==== Given material ====
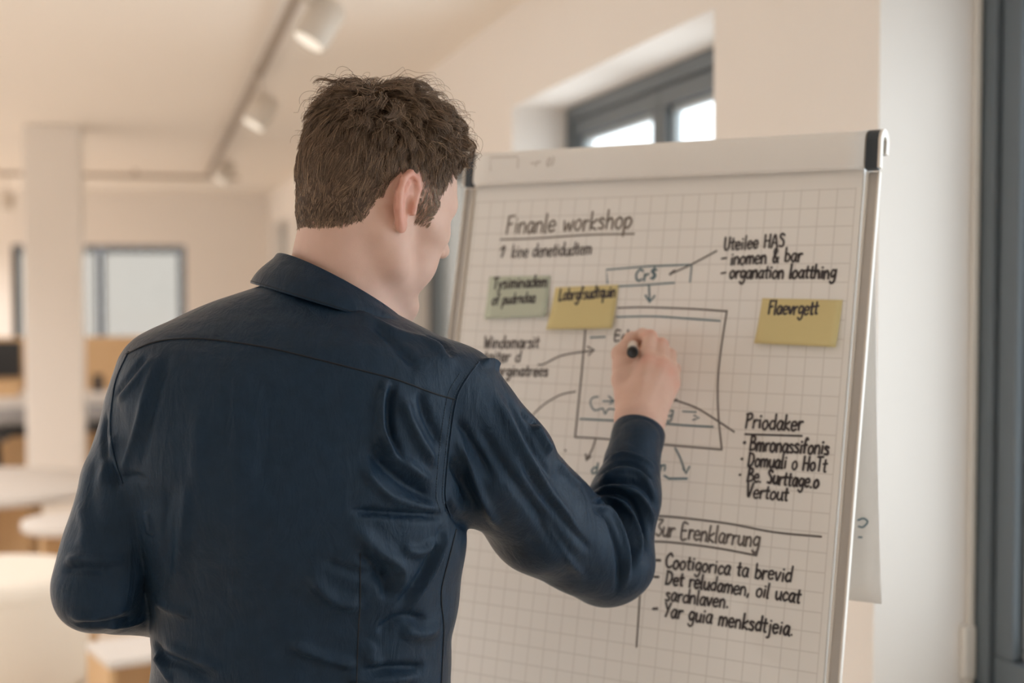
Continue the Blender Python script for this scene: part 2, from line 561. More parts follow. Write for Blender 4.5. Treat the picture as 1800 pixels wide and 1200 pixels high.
nt.links.new(q2.outputs[0], mx.inputs['Factor'])
nt.links.new(mx.outputs['Result'], nt.nodes['Principled BSDF'].inputs['Base Color'])
M_paper_plain = material('plain_paper', srgb(244, 241, 237), 0.8, spec=0.2, noise_amt=0.008)
M_board_white = material('white_board_enamel', srgb(226, 220, 212), 0.35, noise_amt=0.01)
M_alu = material('pale_aluminium_profile', srgb(196, 191, 186), 0.5, metal=0.0, noise_amt=0.015)
M_cap = material('dark_slate_end_cap', srgb(48, 56, 64), 0.45, noise_amt=0.04)

chart = empty('flipchart_stand', mat=BOARD.copy())
tag(chart, 'white flipchart easel on tripod legs with dark clamp end caps, beside the man', 'flipchart')
BW0, BW1 = -PAPER_W - 0.006, 0.004
bm = bmesh.new(); add_box(bm, (BW0, -1.0, -0.022), (BW1, 0.0, -0.014), 0.003, 1)
from_bm('board_panel', bm, M_board_white, chart)
# side profiles: a shallow grey channel between two thin raised white edges
for u0, u1 in ((BW1, BW1 + 0.0195), (BW0 - 0.0195, BW0)):
    bm = bmesh.new()
    add_box(bm, (u0, -1.0, -0.0115), (u1, 0.0, -0.005), 0.001, 1)
    prof = from_bm('side_profile', bm, M_alu, chart)
    for e0, e1 in ((u0 - 0.0005, u0 + 0.003), (u1 - 0.003, u1 + 0.0005)):
        bm = bmesh.new()
        add_box(bm, (e0, -1.0, -0.0100), (e1, 0.0, -0.0005), 0.0008, 1)
        from_bm('raised_edge', bm, M_white_metal, prof)
# clamp bar with hooked, rounded end caps
def hook_profile(r_out, r_in, lo, n=14):
    """section of the clamp: flat front, rounded over the top, short lip behind; (depth, height)"""
    out, inn = [], []
    for k in range(n + 1):
        a = math.pi * k / n
        out.append((0.004 + r_out * math.cos(a) - r_out * 0.35, 0.043 + r_out * math.sin(a)))
        inn.append((0.004 + r_in * math.cos(a) - r_out * 0.35, 0.043 + r_in * math.sin(a)))
    out = [(out[0][0] - 0.004, lo)] + out + [(out[-1][0], 0.028)]
    inn = [(inn[0][0] - 0.004, lo)] + inn + [(inn[-1][0], 0.028)]
    return out + inn[::-1]
def prism(bm, prof, u0, u1):
    a = [bm.verts.new((u0, v, w)) for w, v in prof]
    b = [bm.verts.new((u1, v, w)) for w, v in prof]
    n = len(prof)
    for i in range(n):
        j = (i + 1) % n
        bm.faces.new((a[i], a[j], b[j], b[i]))
    h = n // 2
    for s in (a, b):
        for i in range(h - 1):
            bm.faces.new((s[i], s[i + 1], s[n - 2 - i], s[n - 1 - i]))
for u0, u1 in ((0.006, 0.024), (-PAPER_W - 0.018, -PAPER_W - 0.002)):
    bm = bmesh.new(); prism(bm, hook_profile(0.0185, 0.0075, 0.000), u0, u1)
    from_bm('end_cap', bm, M_cap, chart, label='dark slate end cap')
    bm = bmesh.new(); prism(bm, hook_profile(0.0190, 0.0072, 0.002), *((u1, u1 + 0.004) if u0 > 0 else (u0 - 0.004, u0)))
    from_bm('end_trim', bm, M_white_metal, chart)
bm = bmesh.new(); prism(bm, hook_profile(0.0150, 0.009, 0.004), -PAPER_W - 0.001, 0.005)
from_bm('clamp_bar', bm, M_white_metal, chart)
# tray and legs reach the floor
bm = bmesh.new(); add_box(bm, (BW0 - 0.02, -1.03, -0.03), (BW1 + 0.02, -1.0, 0.05), 0.006, 2)
from_bm('pen_tray', bm, M_alu, chart)
def leg(p_top, p_floor, r=0.014):
    bm = bmesh.new()
    add_tube(bm, [BINV @ Vector(p_top), BINV @ Vector(p_floor)], r, 14)
    lg = from_bm('leg', bm, M_alu, chart, True)
    bm = bmesh.new()
    q = BINV @ Vector(p_floor)
    q0 = BINV @ (Vector(p_floor) + (Vector(p_top) - Vector(p_floor)).normalized() * 0.05)
    add_tube(bm, [q0, q], r + 0.004, 14)
    from_bm('foot', bm, M_black, lg, True, label='black rubber foot')
for u in (-0.05, -PAPER_W + 0.05):
    top = BOARD @ Vector((u, 0.0, -0.046))
    low = BOARD @ Vector((u, -1.0, -0.046))
    k = top.z / (top.z - low.z)
    f = top + (low - top) * k
    leg(top, Vector((f.x, f.y, 0.002)))
mid = BOARD @ Vector((-PAPER_W / 2, -0.05, -0.05))
leg(mid, Vector((mid.x, mid.y, 0)) - N_H * 0.42 + Vector((0, 0, 0.002)))

# ------------------------------------------------------------------ the pad of squared paper
pad = empty('flipchart_pad', mat=BOARD.copy())
tag(pad, 'large pad of squared paper covered in handwriting, clamped on the flipchart', 'paper pad')
bm = bmesh.new(); add_box(bm, (-PAPER_W, -PAPER_H, -0.013), (0, 0.02, -0.001))
from_bm('sheet_stack', bm, M_paper_plain, pad)
bm = bmesh.new()
nu, nv = 12, 24
vs = [[bm.verts.new((-PAPER_W * (1 - i / nu), 0.02 - (PAPER_H + 0.02) * j / nv, 0.0)) for j in range(nv + 1)] for i in range(nu + 1)]
for i in range(nu):
    for j in range(nv):
        bm.faces.new((vs[i][j], vs[i][j + 1], vs[i + 1][j + 1], vs[i + 1][j]))
from_bm('front_sheet', bm, M_paper, pad, True)
# used sheets thrown over the clamp: a roll in front of the bar, over the top, hanging down behind
def turned_sheet(u0, u1, r, tail, name, bend):
    bm = bmesh.new()
    sec = []
    sec.append((0.0085, 0.001)); sec.append((0.0142, 0.008))
    for k in range(15):
        a = math.pi * k / 14
        sec.append((0.004 - r * 0.35 + (r + 0.0005) * math.cos(a), 0.043 + (r + 0.0005) * math.sin(a)))
    n = 20
    for k in range(1, n + 1):
        t = k / n
        sec.append((0.004 - r * 1.35 - 0.010 * min(1.0, t * 16) - 0.012 * t - bend * t * t, 0.043 - tail * t))
    cols = []
    for i in range(25):
        u = u0 + (u1 - u0) * i / 24
        cols.append([bm.verts.new((u + 0.034 * max(0, (k - 17) / n) ** 0.7, v, w + 0.003 * math.sin(9 * u) * max(0, (k - 17) / n))) for k, (w, v) in enumerate(sec)])
    for a, b in zip(cols, cols[1:]):
        for k in range(len(sec) - 1):
            bm.faces.new((a[k], a[k + 1], b[k + 1], b[k]))
    o = from_bm(name, bm, M_paper_plain, pad, True)
    so = o.modifiers.new('thick', 'SOLIDIFY'); so.thickness = 0.0006
    return o
turned = turned_sheet(-PAPER_W + 0.0005, 0.0040, 0.0172, 0.66, 'turned_sheet', 0.075)

def tail_depth(v, r=0.0172, tail=0.66, bend=0.075):
    t = (0.043 - v) / tail
    return 0.004 - r * 1.35 - 0.010 - 0.012 * t - bend * t * t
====
**Prompt**
Emit the lines of the material exactly, from its first line to the line containing "64), 0.45, noise_amt=0.04)", inclusive; leave every picture out.

**Task result**
Continue the Blender Python script for this scene: part 2, from line 561. More parts follow. Write for Blender 4.5. Treat the picture as 1800 pixels wide and 1200 pixels high.
nt.links.new(q2.outputs[0], mx.inputs['Factor'])
nt.links.new(mx.outputs['Result'], nt.nodes['Principled BSDF'].inputs['Base Color'])
M_paper_plain = material('plain_paper', srgb(244, 241, 237), 0.8, spec=0.2, noise_amt=0.008)
M_board_white = material('white_board_enamel', srgb(226, 220, 212), 0.35, noise_amt=0.01)
M_alu = material('pale_aluminium_profile', srgb(196, 191, 186), 0.5, metal=0.0, noise_amt=0.015)
M_cap = material('dark_slate_end_cap', srgb(48, 56, 64), 0.45, noise_amt=0.04)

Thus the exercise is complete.